[BEGIN PROVIDED DATA]

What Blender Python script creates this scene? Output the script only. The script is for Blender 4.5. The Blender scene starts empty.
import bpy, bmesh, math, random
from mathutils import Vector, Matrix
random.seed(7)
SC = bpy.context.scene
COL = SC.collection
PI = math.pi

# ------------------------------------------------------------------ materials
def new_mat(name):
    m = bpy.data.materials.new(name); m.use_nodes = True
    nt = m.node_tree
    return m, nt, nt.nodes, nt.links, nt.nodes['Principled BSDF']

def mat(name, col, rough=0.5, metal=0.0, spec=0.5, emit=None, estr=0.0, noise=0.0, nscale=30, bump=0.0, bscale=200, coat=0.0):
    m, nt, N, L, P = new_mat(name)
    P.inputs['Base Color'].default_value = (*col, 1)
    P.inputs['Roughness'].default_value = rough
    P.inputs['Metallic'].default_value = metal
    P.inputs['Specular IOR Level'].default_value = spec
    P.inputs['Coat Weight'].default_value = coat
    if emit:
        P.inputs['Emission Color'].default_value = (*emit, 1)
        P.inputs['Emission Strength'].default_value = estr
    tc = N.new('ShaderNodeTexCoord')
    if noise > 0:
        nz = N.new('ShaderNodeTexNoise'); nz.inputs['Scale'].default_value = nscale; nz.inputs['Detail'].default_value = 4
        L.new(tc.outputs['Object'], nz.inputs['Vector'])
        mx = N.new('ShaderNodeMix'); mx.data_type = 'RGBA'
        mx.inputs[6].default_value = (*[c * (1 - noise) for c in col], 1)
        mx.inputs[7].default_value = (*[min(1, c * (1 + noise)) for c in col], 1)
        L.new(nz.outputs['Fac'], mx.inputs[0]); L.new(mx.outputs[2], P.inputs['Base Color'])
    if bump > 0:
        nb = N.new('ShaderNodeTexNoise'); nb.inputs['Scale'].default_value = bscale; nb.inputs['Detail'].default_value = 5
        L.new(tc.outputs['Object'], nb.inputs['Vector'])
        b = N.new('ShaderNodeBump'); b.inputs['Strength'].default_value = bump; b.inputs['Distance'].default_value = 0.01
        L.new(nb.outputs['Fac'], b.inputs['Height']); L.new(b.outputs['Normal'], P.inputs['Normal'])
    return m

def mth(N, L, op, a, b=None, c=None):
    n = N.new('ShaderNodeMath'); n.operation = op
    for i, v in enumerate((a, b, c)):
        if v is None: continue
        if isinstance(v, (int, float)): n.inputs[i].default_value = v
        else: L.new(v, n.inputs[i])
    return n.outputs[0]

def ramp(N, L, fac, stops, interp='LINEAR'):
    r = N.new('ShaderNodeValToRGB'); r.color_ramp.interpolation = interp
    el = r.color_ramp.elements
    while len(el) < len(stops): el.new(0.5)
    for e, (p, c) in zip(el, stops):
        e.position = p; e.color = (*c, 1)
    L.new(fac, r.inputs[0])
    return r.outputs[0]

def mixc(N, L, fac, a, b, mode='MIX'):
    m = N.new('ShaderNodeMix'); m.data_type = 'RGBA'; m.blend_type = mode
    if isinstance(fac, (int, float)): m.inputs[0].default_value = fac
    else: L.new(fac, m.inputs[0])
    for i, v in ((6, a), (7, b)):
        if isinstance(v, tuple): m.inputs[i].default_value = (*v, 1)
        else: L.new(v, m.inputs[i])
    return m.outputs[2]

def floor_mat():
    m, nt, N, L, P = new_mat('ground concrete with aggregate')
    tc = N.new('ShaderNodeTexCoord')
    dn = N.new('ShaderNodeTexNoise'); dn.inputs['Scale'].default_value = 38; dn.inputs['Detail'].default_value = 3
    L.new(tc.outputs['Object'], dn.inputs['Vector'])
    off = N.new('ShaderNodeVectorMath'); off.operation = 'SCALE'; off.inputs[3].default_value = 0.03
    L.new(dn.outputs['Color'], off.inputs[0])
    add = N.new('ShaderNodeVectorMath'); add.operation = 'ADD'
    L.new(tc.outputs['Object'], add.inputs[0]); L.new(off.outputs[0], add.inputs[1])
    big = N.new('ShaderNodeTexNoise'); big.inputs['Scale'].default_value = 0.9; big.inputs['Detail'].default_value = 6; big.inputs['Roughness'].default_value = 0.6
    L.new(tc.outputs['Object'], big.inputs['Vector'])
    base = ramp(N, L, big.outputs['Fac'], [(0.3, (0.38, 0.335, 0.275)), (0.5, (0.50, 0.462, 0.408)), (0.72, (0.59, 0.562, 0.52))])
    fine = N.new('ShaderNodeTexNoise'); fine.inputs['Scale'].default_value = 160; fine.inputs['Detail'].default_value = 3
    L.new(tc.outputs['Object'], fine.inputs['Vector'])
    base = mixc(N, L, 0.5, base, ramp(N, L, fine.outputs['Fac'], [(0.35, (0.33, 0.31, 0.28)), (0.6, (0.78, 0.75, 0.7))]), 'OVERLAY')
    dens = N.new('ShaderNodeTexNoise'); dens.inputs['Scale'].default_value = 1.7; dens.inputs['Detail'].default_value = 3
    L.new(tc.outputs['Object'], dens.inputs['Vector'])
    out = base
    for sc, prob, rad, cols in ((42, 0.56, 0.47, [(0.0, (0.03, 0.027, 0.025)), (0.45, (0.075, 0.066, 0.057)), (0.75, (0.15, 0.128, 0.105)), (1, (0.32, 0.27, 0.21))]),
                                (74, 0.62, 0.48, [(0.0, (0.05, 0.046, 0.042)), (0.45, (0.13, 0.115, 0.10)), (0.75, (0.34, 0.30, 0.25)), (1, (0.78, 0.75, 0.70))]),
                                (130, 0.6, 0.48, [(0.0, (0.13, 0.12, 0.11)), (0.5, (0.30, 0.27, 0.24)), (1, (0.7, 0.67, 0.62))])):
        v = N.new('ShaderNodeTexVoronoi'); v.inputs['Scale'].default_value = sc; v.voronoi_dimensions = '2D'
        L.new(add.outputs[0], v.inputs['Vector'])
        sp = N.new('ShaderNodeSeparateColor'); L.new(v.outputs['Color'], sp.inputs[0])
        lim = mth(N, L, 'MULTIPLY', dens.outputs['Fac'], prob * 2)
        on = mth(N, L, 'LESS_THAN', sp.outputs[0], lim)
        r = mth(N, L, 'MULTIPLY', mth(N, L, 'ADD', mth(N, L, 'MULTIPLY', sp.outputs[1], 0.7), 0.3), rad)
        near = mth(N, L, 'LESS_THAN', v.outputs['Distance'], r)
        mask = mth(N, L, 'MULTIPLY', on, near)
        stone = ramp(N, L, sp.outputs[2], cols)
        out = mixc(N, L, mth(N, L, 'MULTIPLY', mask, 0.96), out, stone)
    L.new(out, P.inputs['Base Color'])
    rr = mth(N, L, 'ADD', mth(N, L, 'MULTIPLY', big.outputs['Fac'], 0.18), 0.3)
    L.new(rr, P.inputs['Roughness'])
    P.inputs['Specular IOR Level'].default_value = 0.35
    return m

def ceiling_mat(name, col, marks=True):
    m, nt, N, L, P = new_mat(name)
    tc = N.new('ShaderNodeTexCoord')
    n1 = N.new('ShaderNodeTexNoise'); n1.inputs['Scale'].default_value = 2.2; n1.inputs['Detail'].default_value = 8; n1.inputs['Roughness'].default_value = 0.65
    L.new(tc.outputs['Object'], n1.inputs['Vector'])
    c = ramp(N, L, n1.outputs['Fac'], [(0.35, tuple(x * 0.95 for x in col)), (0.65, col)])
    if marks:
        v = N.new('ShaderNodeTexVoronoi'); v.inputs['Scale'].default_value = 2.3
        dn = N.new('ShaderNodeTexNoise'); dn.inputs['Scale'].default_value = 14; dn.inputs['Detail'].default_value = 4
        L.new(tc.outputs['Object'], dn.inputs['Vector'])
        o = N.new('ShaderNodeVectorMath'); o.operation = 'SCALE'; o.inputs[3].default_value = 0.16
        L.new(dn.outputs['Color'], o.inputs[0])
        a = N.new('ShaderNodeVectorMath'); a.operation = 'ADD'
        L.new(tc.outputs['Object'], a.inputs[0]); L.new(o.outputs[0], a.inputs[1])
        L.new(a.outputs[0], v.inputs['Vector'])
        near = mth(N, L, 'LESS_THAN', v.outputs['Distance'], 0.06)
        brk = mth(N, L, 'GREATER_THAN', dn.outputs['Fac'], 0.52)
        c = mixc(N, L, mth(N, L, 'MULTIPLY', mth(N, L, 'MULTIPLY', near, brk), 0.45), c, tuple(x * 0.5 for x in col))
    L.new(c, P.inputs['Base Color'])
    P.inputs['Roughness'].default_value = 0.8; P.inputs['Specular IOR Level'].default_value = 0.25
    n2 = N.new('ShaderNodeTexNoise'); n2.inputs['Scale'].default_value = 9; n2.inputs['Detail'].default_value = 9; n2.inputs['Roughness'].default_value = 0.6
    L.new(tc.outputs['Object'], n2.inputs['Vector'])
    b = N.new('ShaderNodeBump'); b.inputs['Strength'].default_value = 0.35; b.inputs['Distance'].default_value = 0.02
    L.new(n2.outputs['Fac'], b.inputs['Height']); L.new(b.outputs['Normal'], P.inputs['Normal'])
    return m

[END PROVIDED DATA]

* [PROBLEM TO SOLVE] Give again, word for word, the lines of the listing, starting at its first line and ending with the line containing "return m, nt, nt.nodes, nt.links, nt.nodes['Principled".

* [RESULT OF THE EXERCISE]
What Blender Python script creates this scene? Output the script only. The script is for Blender 4.5. The Blender scene starts empty.
import bpy, bmesh, math, random
from mathutils import Vector, Matrix
random.seed(7)
SC = bpy.context.scene
COL = SC.collection
PI = math.pi

# ------------------------------------------------------------------ materials
def new_mat(name):
    m = bpy.data.materials.new(name); m.use_nodes = True
    nt = m.node_tree
    return m, nt, nt.nodes, nt.links, nt.nodes['Principled BSDF']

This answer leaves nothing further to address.